CW: How often do you and the program leader communicate and what does that look like?

First of all, Tami is right here on site. It’s very easy because I see her daily. We’re lucky in many ways because these circumstances lead to an easy partnership. Tami has a built a beautiful program. We invite her to our safety meetings and lots of other stuff. We’re frequently checking in with her because we share our space with her. We communicate all the time. She’s been absolutely fantastic to work with because she wants her program to grow and she also wants it to be aligned with what’s going on in the middle school everyday. It’s easy to work with her in that way. She’s never been an obstacle. She’s a supporter to the point of us coming up with ideas and going to her because she might have funding that will make it work. If it aligns and makes sense for us all, she’s happy to contribute which is really cool.

CW: What are some of the benefits that afterschool and summer programs offer your kids?

I was just checking on the summer program first thing when I got here. It’s made up of a lot of kids that don’t have a lot of opportunities in the summer and because of Tami’s open-mindedness and people we’ve recruited to run the program–called “Not So Summer School”–they were just heading out today to go kayaking. We try to get kids off site to the ocean. Those kinds of experiences happen for them in the summertime. I was just checking in with a student who’s been in DCF custody for a good portion of his life and he’s here.
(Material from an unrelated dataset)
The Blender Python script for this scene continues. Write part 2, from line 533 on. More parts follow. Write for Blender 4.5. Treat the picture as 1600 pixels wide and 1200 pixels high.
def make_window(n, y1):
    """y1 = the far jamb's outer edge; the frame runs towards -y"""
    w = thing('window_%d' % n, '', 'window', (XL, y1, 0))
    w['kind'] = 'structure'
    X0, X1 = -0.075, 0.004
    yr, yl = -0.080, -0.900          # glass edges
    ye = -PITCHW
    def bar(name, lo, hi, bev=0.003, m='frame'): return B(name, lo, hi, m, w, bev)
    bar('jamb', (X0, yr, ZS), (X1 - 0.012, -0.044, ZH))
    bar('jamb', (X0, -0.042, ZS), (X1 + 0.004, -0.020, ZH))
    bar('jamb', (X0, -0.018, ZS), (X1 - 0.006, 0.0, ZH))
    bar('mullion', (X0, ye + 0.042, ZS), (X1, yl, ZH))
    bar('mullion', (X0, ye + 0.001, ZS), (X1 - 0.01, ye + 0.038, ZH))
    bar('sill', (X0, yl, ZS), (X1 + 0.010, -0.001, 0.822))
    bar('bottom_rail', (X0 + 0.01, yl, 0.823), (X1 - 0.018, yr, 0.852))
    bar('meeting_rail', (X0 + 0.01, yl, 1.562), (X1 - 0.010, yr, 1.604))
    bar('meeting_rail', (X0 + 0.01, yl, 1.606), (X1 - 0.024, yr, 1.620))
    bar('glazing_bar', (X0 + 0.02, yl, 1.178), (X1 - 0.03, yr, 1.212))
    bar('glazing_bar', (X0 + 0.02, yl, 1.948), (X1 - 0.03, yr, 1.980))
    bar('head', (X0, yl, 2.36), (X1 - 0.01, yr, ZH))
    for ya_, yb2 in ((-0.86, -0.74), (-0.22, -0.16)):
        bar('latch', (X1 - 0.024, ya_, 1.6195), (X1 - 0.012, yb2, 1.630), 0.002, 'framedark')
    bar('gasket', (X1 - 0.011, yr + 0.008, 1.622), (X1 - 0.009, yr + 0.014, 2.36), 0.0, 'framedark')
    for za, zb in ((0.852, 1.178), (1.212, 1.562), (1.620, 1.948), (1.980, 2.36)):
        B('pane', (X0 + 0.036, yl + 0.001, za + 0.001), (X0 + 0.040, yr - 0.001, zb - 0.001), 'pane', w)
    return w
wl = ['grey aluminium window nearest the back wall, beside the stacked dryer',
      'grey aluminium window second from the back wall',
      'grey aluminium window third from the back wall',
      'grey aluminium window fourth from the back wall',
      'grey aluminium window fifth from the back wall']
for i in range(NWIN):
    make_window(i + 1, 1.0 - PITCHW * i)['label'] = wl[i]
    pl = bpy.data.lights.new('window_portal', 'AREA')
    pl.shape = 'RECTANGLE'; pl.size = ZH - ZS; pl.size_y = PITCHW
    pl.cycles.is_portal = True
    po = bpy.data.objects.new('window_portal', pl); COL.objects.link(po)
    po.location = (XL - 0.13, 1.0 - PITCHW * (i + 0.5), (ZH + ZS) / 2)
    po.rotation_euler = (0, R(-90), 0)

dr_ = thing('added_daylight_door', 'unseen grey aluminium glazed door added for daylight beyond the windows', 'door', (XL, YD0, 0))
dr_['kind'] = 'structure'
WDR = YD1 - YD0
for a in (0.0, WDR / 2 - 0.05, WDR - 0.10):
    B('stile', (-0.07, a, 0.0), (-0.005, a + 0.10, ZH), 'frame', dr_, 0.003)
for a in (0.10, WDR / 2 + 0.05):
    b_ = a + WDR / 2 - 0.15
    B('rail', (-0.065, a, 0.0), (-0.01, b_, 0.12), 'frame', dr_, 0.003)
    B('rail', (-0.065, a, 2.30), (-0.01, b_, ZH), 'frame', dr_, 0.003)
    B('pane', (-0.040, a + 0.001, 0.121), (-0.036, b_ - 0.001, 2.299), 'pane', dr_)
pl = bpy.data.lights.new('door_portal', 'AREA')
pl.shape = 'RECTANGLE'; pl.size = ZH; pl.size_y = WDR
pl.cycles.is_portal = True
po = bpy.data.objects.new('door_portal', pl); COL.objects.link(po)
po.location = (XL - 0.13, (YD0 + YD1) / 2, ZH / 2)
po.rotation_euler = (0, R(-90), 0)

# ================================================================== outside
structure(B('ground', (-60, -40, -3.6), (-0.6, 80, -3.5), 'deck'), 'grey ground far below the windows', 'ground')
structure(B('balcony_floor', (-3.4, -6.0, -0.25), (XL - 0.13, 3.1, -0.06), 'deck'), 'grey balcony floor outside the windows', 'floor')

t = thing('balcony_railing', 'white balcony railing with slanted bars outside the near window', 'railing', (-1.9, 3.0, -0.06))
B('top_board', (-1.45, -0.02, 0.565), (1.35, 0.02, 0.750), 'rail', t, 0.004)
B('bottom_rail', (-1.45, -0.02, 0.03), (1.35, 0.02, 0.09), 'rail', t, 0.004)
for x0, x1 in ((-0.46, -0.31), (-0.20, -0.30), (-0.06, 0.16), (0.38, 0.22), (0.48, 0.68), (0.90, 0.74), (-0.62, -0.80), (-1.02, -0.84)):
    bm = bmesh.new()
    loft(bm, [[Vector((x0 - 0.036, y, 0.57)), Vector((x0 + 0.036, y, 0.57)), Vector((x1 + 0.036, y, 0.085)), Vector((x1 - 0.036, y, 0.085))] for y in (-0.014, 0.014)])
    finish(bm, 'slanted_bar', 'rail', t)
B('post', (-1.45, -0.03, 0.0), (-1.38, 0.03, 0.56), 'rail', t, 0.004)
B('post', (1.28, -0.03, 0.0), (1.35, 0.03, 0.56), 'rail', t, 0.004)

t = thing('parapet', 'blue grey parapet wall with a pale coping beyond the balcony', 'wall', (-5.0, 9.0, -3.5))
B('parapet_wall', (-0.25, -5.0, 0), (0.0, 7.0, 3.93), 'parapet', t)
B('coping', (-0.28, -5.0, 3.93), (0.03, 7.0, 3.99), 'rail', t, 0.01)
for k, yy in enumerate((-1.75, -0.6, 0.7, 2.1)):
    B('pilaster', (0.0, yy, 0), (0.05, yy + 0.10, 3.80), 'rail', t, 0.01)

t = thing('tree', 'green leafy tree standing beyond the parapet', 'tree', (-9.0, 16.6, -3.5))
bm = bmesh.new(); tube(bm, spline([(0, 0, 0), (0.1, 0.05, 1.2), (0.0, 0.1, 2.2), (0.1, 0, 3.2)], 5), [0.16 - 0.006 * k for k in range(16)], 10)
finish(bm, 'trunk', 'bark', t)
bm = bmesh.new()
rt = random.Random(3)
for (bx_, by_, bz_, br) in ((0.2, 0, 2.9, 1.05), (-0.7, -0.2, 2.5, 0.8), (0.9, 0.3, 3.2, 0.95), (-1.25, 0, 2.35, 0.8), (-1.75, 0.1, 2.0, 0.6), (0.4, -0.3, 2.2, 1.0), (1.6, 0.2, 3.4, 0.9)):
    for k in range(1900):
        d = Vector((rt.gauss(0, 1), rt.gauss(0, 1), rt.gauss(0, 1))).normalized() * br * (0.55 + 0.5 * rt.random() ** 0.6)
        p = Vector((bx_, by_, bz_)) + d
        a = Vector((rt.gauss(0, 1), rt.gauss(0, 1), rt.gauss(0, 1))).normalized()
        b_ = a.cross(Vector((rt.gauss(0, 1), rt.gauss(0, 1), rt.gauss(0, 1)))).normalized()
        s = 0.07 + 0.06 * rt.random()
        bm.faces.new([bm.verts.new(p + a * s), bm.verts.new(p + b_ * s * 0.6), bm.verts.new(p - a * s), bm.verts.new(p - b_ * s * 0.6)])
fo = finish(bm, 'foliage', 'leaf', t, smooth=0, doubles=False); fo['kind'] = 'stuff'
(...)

I was really excited to see him. He basically lives in the YouTube video game world but here he is having this experience which is just awesome. Those kinds of things. The more opportunities we can give our kids, especially the low income kids, the better.

CW: Given your focus on equity and access, how do you think we can work together to increase outcomes for kids?

To me, it’s about offering as many opportunities to kids. The more we can get kids to them, the better. That’s a huge question. It’s really hard wanting that as a school leader when you’re told you have to get rid of opportunities and make cuts. This is what we’re faced with every year. Budget cuts. That’s a sad state of affairs to me.

CW: What does a new afterschool coordinator need to know about what’s on a principal’s plate?

I think the angle I would come at would be that person would need to know the importance of developing a positive learning climate and how you go about doing that. How critical relationships are. No matter what your mission and direction might be, being able to develop the relationships with the administration, community, parents, and students will take you a long way. Being able to develop positive relationships is the start of everything.

CW: What do you think is the principal’s role in the afterschool program?

It’s really to support and sustain it if it’s going in the direction you want it to. Hopefully expand it in terms of opportunities offered so that you’re reaching as many kids as you possible can.

CW: How about the role of afterschool in general?

Again, with middle schoolers it’s really about exposing them to new things. You have to be open minded to all the possibilities it has. For some families, it does provide child care and when you think of the different circumstances families are coming from, you have to be open to the different things it can provide from child care to closing the achievement gaps. Making sure kids are doing things and have positive opportunities, so they not out floundering on the street and making poor choices by themselves.

CW: Where do you see room for improvement?

I would say just continuing to offer new and different types of opportunities for kids. That’s more about who you have for staff and what they can offer. There’s not much I can be critical about with Tami’s program. She does a great job reaching out to families. I hope we can maintain and sustain these hugely important programs across the state and country. It’s hard to have a vision beyond holding to what you have when you have to make cuts every year.